▶ [DATA PROVIDED]:
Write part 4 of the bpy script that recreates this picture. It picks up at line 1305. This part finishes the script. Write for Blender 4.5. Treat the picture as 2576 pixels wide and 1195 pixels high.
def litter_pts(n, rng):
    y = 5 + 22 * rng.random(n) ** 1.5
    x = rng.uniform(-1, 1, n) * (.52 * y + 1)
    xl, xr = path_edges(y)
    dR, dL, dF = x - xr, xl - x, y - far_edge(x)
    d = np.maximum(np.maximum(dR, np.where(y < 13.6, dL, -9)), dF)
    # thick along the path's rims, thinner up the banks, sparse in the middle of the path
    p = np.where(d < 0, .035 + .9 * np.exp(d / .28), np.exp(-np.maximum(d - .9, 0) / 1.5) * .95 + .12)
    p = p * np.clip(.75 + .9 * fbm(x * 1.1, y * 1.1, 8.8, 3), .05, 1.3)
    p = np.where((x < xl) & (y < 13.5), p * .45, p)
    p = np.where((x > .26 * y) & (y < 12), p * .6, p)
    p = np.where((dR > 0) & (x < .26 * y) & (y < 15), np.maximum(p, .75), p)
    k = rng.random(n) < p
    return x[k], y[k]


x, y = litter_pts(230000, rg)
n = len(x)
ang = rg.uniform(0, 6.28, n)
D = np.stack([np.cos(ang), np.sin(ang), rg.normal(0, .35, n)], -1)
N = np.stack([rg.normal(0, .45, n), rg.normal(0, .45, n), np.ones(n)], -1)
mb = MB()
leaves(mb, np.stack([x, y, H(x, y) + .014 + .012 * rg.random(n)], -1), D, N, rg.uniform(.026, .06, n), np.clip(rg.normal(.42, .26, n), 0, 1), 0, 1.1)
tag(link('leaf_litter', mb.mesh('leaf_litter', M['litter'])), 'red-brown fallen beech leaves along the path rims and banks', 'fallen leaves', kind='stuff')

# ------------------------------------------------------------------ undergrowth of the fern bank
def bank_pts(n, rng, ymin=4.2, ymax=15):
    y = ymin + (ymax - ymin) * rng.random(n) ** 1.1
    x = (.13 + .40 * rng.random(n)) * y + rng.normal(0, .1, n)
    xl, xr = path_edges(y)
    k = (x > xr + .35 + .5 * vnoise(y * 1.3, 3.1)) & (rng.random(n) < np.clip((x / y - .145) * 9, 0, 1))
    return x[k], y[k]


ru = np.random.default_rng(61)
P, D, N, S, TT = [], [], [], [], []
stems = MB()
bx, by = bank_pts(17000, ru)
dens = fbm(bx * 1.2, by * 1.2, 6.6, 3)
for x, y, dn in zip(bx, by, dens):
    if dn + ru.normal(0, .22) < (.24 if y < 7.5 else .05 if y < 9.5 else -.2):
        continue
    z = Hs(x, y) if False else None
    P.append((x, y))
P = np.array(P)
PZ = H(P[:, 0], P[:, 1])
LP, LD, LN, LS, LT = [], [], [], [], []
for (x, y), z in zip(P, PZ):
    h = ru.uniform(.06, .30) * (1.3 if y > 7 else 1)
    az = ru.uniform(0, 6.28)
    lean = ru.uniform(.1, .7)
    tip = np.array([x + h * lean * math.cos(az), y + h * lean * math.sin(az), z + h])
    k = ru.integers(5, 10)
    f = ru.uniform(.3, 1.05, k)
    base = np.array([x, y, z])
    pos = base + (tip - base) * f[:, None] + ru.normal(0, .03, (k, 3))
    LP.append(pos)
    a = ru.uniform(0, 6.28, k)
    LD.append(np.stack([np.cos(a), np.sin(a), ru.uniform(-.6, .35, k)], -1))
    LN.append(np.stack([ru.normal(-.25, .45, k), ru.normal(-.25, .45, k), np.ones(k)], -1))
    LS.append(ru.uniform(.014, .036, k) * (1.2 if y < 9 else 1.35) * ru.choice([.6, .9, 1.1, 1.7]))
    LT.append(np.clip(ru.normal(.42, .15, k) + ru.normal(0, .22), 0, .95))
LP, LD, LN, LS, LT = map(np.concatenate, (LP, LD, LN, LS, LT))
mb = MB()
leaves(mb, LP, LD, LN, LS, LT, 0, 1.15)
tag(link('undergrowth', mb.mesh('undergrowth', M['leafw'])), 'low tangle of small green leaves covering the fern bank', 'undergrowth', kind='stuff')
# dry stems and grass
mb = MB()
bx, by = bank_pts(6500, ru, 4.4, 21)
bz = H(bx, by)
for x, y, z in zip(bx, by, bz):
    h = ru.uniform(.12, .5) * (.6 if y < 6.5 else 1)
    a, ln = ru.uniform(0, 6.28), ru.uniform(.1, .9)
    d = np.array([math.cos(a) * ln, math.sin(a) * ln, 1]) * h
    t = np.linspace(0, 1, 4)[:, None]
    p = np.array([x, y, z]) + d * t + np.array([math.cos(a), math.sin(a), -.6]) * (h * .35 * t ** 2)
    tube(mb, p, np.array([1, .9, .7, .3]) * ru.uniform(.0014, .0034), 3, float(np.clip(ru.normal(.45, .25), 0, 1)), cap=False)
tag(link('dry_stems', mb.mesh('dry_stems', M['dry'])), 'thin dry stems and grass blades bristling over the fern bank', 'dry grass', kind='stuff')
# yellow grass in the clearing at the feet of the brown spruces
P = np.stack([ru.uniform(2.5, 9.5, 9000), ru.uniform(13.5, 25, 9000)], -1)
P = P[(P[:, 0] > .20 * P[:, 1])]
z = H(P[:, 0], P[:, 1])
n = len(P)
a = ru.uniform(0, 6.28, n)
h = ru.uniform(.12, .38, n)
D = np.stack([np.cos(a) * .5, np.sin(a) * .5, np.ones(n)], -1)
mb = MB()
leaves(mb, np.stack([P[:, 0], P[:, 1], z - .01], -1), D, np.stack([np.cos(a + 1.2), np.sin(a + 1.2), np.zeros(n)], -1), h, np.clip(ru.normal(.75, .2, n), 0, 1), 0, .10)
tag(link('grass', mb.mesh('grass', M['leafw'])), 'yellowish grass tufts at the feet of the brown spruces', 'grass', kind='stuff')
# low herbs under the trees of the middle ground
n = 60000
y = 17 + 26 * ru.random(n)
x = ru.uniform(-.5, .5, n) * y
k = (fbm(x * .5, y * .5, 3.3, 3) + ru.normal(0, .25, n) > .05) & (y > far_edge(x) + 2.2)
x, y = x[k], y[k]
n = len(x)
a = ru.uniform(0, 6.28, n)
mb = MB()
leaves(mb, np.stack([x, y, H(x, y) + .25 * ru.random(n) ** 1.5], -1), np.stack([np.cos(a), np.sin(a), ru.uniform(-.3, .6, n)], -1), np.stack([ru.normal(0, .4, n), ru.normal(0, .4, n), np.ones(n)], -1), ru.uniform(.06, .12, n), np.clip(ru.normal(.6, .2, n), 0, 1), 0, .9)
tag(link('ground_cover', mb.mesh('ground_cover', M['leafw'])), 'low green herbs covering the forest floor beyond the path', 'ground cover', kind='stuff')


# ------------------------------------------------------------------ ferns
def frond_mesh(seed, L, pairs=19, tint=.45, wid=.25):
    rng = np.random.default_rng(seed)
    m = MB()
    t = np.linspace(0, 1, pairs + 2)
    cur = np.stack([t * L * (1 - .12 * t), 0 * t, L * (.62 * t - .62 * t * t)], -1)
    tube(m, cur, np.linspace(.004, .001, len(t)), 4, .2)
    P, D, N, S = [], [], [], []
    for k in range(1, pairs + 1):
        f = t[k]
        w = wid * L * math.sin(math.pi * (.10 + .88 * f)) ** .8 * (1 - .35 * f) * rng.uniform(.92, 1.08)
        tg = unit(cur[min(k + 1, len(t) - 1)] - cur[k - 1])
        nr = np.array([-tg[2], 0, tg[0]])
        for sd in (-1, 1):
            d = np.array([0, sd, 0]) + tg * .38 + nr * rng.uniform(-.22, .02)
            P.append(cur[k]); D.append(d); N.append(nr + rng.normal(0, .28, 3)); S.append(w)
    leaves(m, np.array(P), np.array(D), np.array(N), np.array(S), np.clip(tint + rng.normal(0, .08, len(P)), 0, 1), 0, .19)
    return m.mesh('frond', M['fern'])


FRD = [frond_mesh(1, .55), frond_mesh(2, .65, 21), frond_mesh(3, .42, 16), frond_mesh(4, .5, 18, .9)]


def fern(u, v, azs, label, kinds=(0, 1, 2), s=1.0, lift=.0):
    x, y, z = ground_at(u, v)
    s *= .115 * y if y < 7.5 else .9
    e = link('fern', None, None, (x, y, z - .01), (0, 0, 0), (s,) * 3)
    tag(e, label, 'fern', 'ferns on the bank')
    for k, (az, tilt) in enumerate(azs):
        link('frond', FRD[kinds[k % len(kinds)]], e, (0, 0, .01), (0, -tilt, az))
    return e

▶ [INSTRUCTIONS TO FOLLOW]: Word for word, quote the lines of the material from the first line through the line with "banks', 'fallen leaves', kind='stuff')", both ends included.

▶ [OUTPUT]:
Write part 4 of the bpy script that recreates this picture. It picks up at line 1305. This part finishes the script. Write for Blender 4.5. Treat the picture as 2576 pixels wide and 1195 pixels high.
def litter_pts(n, rng):
    y = 5 + 22 * rng.random(n) ** 1.5
    x = rng.uniform(-1, 1, n) * (.52 * y + 1)
    xl, xr = path_edges(y)
    dR, dL, dF = x - xr, xl - x, y - far_edge(x)
    d = np.maximum(np.maximum(dR, np.where(y < 13.6, dL, -9)), dF)
    # thick along the path's rims, thinner up the banks, sparse in the middle of the path
    p = np.where(d < 0, .035 + .9 * np.exp(d / .28), np.exp(-np.maximum(d - .9, 0) / 1.5) * .95 + .12)
    p = p * np.clip(.75 + .9 * fbm(x * 1.1, y * 1.1, 8.8, 3), .05, 1.3)
    p = np.where((x < xl) & (y < 13.5), p * .45, p)
    p = np.where((x > .26 * y) & (y < 12), p * .6, p)
    p = np.where((dR > 0) & (x < .26 * y) & (y < 15), np.maximum(p, .75), p)
    k = rng.random(n) < p
    return x[k], y[k]


x, y = litter_pts(230000, rg)
n = len(x)
ang = rg.uniform(0, 6.28, n)
D = np.stack([np.cos(ang), np.sin(ang), rg.normal(0, .35, n)], -1)
N = np.stack([rg.normal(0, .45, n), rg.normal(0, .45, n), np.ones(n)], -1)
mb = MB()
leaves(mb, np.stack([x, y, H(x, y) + .014 + .012 * rg.random(n)], -1), D, N, rg.uniform(.026, .06, n), np.clip(rg.normal(.42, .26, n), 0, 1), 0, 1.1)
tag(link('leaf_litter', mb.mesh('leaf_litter', M['litter'])), 'red-brown fallen beech leaves along the path rims and banks', 'fallen leaves', kind='stuff')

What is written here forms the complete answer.